There is no dialogue. The first third has the aged German film scholar Lotte Eisner (author of The Haunted Screen) reading from the Popol Vuhl, a Mayan creation story. There is pretty much no relationship between the text and the images. I don't recognize the music, but it is from masses from the times of Mozart and Haydn.
In the latter two thirds there are portentous texts devised by Herzog and music from Blind Faith (Sea of Joy) repeated several times and three songs by Leonard Cohen (Suzanne, So Long Marianne, Hey— That's No Way to Say Goodbye).

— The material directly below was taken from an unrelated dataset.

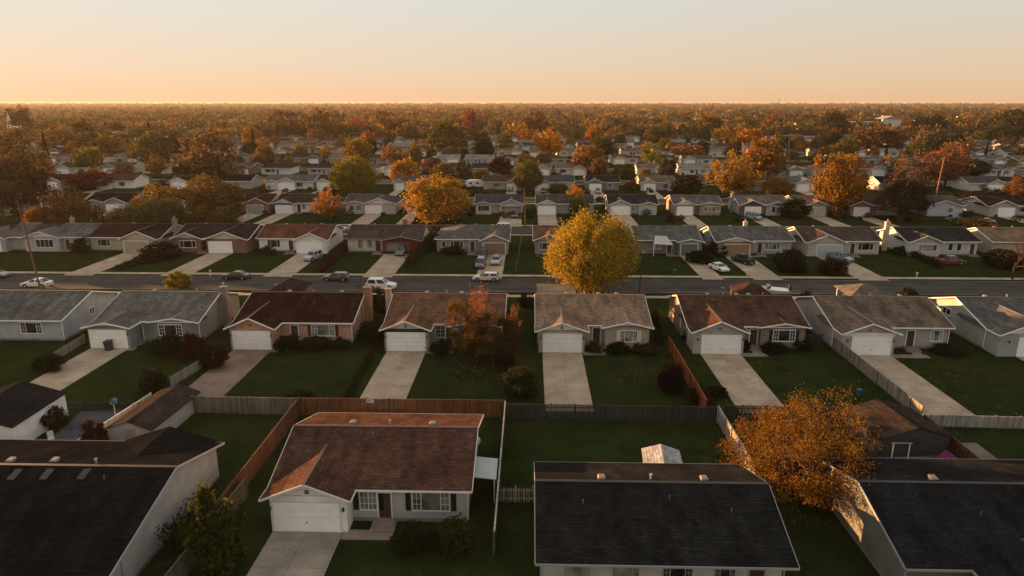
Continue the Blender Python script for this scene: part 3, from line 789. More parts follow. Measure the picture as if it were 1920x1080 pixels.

From a commentary track interview by Norman Hill. (most of which I listened to), I learned that the mirage of water and of a truck driving through or in front of the water mirage were found not staged. That is, it was not a special effect and Herzog says he has no idea from where the truck's image was reflected.
Is someone who does not distinguish documentaries from fiction films an entirely reliable narrator? Is someone who says he does not court danger who has courted so many dangers in so many film projects reliable? I'm surprised that I mostly tend to believe him, but I know that sincerity can be artificed!
At the start, an airplane landing is repeated and repeated and repeated. The middle part is obsessed with a monitor (an omnivorous Sahara lizard that can move very fast) captured by a naturalist and the last part returns several times to a sea turtle in a pool in the Canary Islands. There is also a Canary Island bordello madame pounding the piano and a pimp pounding a drum set and singing through a very distorting sound system. (Herzog says he included it because it is the saddest he’s ever heard.)
Herzog sounds compassionate (on all his commentary tracks) and bemused by what he saw/found/photographed. His commentary tracks are entertaining and filled with good stories even (especially) for his movies that lack narrative drive and intended humor. The commentary track supplies meaning for those who crave it. The movie itself is a hallucinatory series of images that by itself drives those seeking meaning mad or (more likely) away.